**Directions for this task:**
Give the listing again exactly, omitting its images.

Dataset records
• • • • • • •

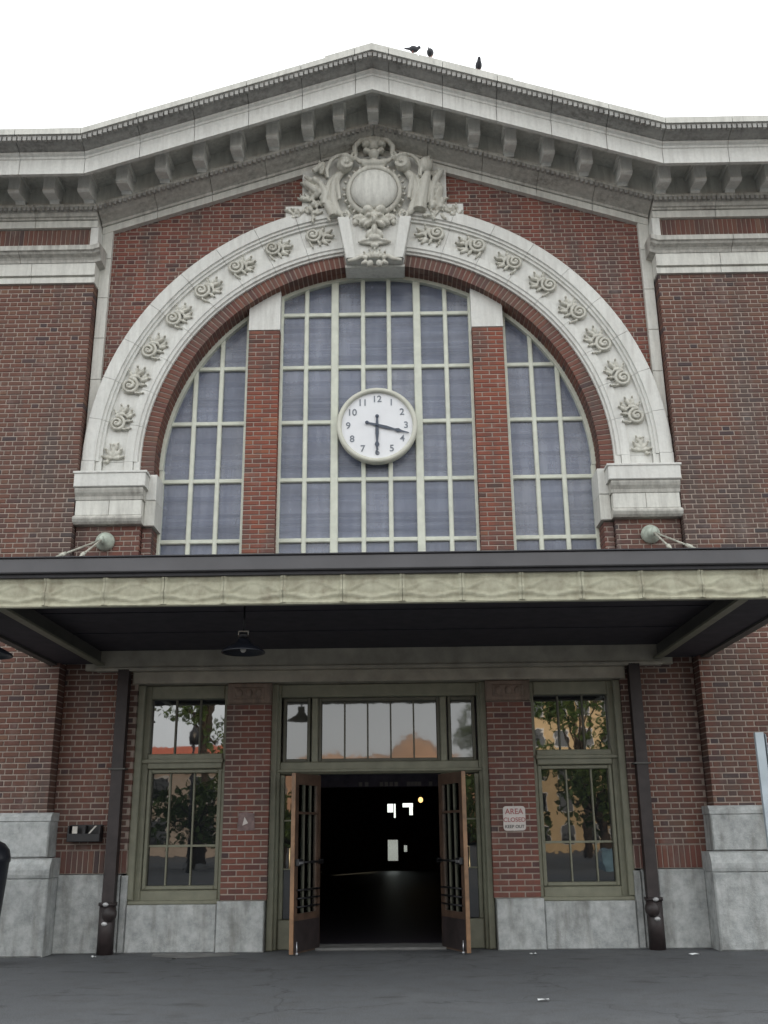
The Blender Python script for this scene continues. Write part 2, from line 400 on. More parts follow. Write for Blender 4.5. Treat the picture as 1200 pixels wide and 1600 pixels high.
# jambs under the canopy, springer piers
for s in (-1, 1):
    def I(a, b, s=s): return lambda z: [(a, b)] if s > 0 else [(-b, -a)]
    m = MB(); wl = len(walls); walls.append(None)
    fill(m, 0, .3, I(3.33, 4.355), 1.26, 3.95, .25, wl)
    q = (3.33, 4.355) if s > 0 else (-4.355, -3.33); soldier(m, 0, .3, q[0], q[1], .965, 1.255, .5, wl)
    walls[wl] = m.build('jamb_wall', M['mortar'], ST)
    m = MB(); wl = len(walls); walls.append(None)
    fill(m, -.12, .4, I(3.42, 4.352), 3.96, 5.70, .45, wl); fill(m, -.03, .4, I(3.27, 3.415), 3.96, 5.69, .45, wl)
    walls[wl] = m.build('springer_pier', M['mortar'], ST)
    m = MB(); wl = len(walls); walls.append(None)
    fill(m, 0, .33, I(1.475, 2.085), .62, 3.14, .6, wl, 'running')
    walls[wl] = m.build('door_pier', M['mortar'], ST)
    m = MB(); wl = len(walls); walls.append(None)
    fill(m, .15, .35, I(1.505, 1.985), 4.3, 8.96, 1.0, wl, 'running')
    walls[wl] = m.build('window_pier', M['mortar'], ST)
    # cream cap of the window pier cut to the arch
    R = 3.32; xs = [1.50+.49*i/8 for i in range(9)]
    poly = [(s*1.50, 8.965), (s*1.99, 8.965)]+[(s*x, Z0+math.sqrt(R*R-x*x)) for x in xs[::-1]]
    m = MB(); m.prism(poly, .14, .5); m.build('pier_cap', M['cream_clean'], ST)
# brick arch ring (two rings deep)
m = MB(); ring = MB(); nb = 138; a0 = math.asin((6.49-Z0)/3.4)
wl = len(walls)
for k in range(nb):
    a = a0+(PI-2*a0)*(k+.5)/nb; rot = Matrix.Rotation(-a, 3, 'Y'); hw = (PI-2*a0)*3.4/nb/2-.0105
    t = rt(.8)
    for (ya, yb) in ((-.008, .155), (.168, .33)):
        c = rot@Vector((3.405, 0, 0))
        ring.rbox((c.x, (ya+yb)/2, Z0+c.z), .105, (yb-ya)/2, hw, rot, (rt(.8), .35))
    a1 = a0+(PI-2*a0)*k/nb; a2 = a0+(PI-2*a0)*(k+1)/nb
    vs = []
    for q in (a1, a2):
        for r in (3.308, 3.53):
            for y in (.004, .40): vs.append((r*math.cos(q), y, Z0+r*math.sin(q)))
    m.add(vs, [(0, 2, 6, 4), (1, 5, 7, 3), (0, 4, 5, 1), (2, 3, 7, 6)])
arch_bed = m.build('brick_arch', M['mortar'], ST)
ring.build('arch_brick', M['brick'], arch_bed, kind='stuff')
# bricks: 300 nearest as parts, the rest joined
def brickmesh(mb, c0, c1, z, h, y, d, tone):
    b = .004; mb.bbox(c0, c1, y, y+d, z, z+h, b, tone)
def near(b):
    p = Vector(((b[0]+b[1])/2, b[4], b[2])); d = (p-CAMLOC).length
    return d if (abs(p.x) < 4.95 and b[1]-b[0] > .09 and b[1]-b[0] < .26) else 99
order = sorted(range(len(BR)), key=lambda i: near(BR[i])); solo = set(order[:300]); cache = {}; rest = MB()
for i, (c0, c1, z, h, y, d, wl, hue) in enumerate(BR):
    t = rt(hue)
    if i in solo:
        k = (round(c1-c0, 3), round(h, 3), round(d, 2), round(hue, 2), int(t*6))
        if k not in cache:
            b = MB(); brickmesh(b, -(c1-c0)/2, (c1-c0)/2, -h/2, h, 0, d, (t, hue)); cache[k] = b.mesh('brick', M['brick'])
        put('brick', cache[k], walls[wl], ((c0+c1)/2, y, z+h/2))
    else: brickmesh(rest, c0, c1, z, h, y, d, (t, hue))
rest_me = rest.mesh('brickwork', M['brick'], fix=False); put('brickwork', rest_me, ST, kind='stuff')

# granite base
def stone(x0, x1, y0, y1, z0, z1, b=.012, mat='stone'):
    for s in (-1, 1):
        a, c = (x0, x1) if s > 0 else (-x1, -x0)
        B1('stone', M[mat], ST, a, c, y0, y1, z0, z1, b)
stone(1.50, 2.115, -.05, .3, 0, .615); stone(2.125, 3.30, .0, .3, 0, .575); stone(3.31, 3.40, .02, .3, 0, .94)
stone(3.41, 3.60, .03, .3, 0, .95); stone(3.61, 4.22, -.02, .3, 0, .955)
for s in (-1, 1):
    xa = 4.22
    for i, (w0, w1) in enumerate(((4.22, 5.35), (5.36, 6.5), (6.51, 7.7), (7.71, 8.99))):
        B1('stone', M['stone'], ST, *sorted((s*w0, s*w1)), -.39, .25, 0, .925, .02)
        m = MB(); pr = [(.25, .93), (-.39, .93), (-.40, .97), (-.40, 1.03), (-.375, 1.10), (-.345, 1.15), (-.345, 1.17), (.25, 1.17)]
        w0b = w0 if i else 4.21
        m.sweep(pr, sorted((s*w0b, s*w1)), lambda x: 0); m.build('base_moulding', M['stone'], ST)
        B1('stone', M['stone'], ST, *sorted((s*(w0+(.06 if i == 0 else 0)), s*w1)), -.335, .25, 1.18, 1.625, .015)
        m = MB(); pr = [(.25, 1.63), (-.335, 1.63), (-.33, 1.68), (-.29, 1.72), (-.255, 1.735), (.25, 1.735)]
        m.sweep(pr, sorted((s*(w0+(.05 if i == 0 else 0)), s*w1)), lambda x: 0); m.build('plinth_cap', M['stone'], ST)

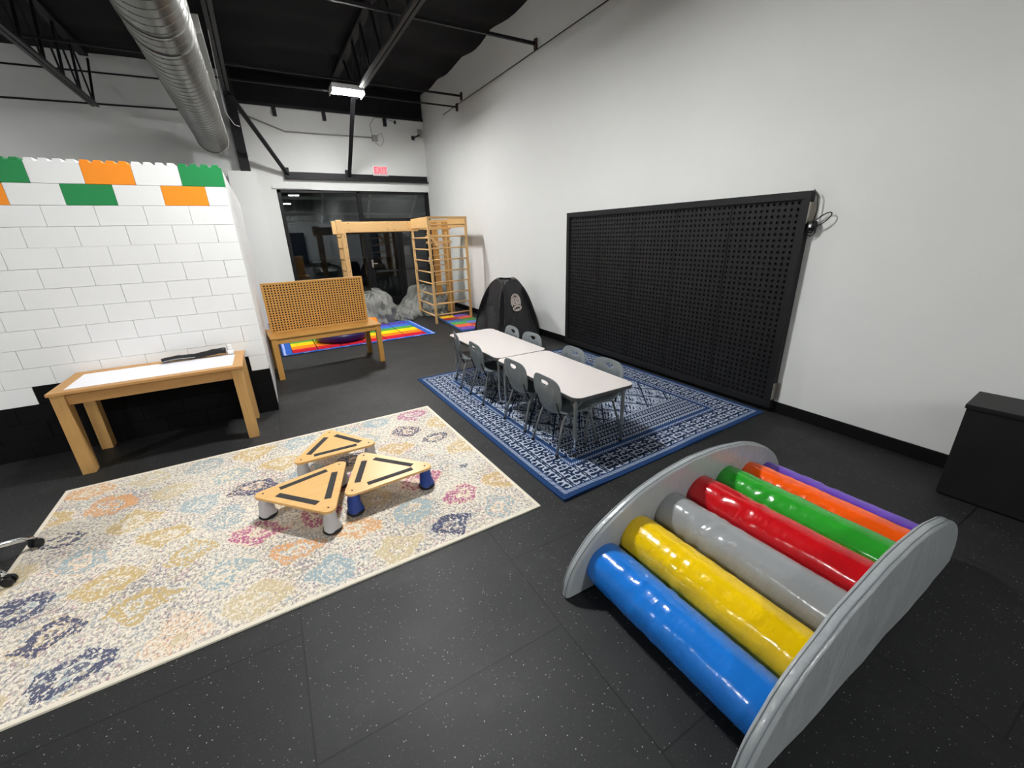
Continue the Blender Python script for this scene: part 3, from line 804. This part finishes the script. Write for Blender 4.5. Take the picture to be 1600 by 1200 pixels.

• • • • • • •

**Answer to the exercise:**
The Blender Python script for this scene continues. Write part 2, from line 400 on. More parts follow. Write for Blender 4.5. Treat the picture as 1200 pixels wide and 1600 pixels high.
# jambs under the canopy, springer piers
for s in (-1, 1):
    def I(a, b, s=s): return lambda z: [(a, b)] if s > 0 else [(-b, -a)]
    m = MB(); wl = len(walls); walls.append(None)
    fill(m, 0, .3, I(3.33, 4.355), 1.26, 3.95, .25, wl)
    q = (3.33, 4.355) if s > 0 else (-4.355, -3.33); soldier(m, 0, .3, q[0], q[1], .965, 1.255, .5, wl)
    walls[wl] = m.build('jamb_wall', M['mortar'], ST)
    m = MB(); wl = len(walls); walls.append(None)
    fill(m, -.12, .4, I(3.42, 4.352), 3.96, 5.70, .45, wl); fill(m, -.03, .4, I(3.27, 3.415), 3.96, 5.69, .45, wl)
    walls[wl] = m.build('springer_pier', M['mortar'], ST)
    m = MB(); wl = len(walls); walls.append(None)
    fill(m, 0, .33, I(1.475, 2.085), .62, 3.14, .6, wl, 'running')
    walls[wl] = m.build('door_pier', M['mortar'], ST)
    m = MB(); wl = len(walls); walls.append(None)
    fill(m, .15, .35, I(1.505, 1.985), 4.3, 8.96, 1.0, wl, 'running')
    walls[wl] = m.build('window_pier', M['mortar'], ST)
    # cream cap of the window pier cut to the arch
    R = 3.32; xs = [1.50+.49*i/8 for i in range(9)]
    poly = [(s*1.50, 8.965), (s*1.99, 8.965)]+[(s*x, Z0+math.sqrt(R*R-x*x)) for x in xs[::-1]]
    m = MB(); m.prism(poly, .14, .5); m.build('pier_cap', M['cream_clean'], ST)
# brick arch ring (two rings deep)
m = MB(); ring = MB(); nb = 138; a0 = math.asin((6.49-Z0)/3.4)
wl = len(walls)
for k in range(nb):
    a = a0+(PI-2*a0)*(k+.5)/nb; rot = Matrix.Rotation(-a, 3, 'Y'); hw = (PI-2*a0)*3.4/nb/2-.0105
    t = rt(.8)
    for (ya, yb) in ((-.008, .155), (.168, .33)):
        c = rot@Vector((3.405, 0, 0))
        ring.rbox((c.x, (ya+yb)/2, Z0+c.z), .105, (yb-ya)/2, hw, rot, (rt(.8), .35))
    a1 = a0+(PI-2*a0)*k/nb; a2 = a0+(PI-2*a0)*(k+1)/nb
    vs = []
    for q in (a1, a2):
        for r in (3.308, 3.53):
            for y in (.004, .40): vs.append((r*math.cos(q), y, Z0+r*math.sin(q)))
    m.add(vs, [(0, 2, 6, 4), (1, 5, 7, 3), (0, 4, 5, 1), (2, 3, 7, 6)])
arch_bed = m.build('brick_arch', M['mortar'], ST)
ring.build('arch_brick', M['brick'], arch_bed, kind='stuff')
# bricks: 300 nearest as parts, the rest joined
def brickmesh(mb, c0, c1, z, h, y, d, tone):
    b = .004; mb.bbox(c0, c1, y, y+d, z, z+h, b, tone)
def near(b):
    p = Vector(((b[0]+b[1])/2, b[4], b[2])); d = (p-CAMLOC).length
    return d if (abs(p.x) < 4.95 and b[1]-b[0] > .09 and b[1]-b[0] < .26) else 99
order = sorted(range(len(BR)), key=lambda i: near(BR[i])); solo = set(order[:300]); cache = {}; rest = MB()
for i, (c0, c1, z, h, y, d, wl, hue) in enumerate(BR):
    t = rt(hue)
    if i in solo:
        k = (round(c1-c0, 3), round(h, 3), round(d, 2), round(hue, 2), int(t*6))
        if k not in cache:
            b = MB(); brickmesh(b, -(c1-c0)/2, (c1-c0)/2, -h/2, h, 0, d, (t, hue)); cache[k] = b.mesh('brick', M['brick'])
        put('brick', cache[k], walls[wl], ((c0+c1)/2, y, z+h/2))
    else: brickmesh(rest, c0, c1, z, h, y, d, (t, hue))
rest_me = rest.mesh('brickwork', M['brick'], fix=False); put('brickwork', rest_me, ST, kind='stuff')

# granite base
def stone(x0, x1, y0, y1, z0, z1, b=.012, mat='stone'):
    for s in (-1, 1):
        a, c = (x0, x1) if s > 0 else (-x1, -x0)
        B1('stone', M[mat], ST, a, c, y0, y1, z0, z1, b)
stone(1.50, 2.115, -.05, .3, 0, .615); stone(2.125, 3.30, .0, .3, 0, .575); stone(3.31, 3.40, .02, .3, 0, .94)
stone(3.41, 3.60, .03, .3, 0, .95); stone(3.61, 4.22, -.02, .3, 0, .955)
for s in (-1, 1):
    xa = 4.22
    for i, (w0, w1) in enumerate(((4.22, 5.35), (5.36, 6.5), (6.51, 7.7), (7.71, 8.99))):
        B1('stone', M['stone'], ST, *sorted((s*w0, s*w1)), -.39, .25, 0, .925, .02)
        m = MB(); pr = [(.25, .93), (-.39, .93), (-.40, .97), (-.40, 1.03), (-.375, 1.10), (-.345, 1.15), (-.345, 1.17), (.25, 1.17)]
        w0b = w0 if i else 4.21
        m.sweep(pr, sorted((s*w0b, s*w1)), lambda x: 0); m.build('base_moulding', M['stone'], ST)
        B1('stone', M['stone'], ST, *sorted((s*(w0+(.06 if i == 0 else 0)), s*w1)), -.335, .25, 1.18, 1.625, .015)
        m = MB(); pr = [(.25, 1.63), (-.335, 1.63), (-.33, 1.68), (-.29, 1.72), (-.255, 1.735), (.25, 1.735)]
        m.sweep(pr, sorted((s*(w0+(.05 if i == 0 else 0)), s*w1)), lambda x: 0); m.build('plinth_cap', M['stone'], ST)

Continue the Blender Python script for this scene: part 3, from line 804. This part finishes the script. Write for Blender 4.5. Take the picture to be 1600 by 1200 pixels.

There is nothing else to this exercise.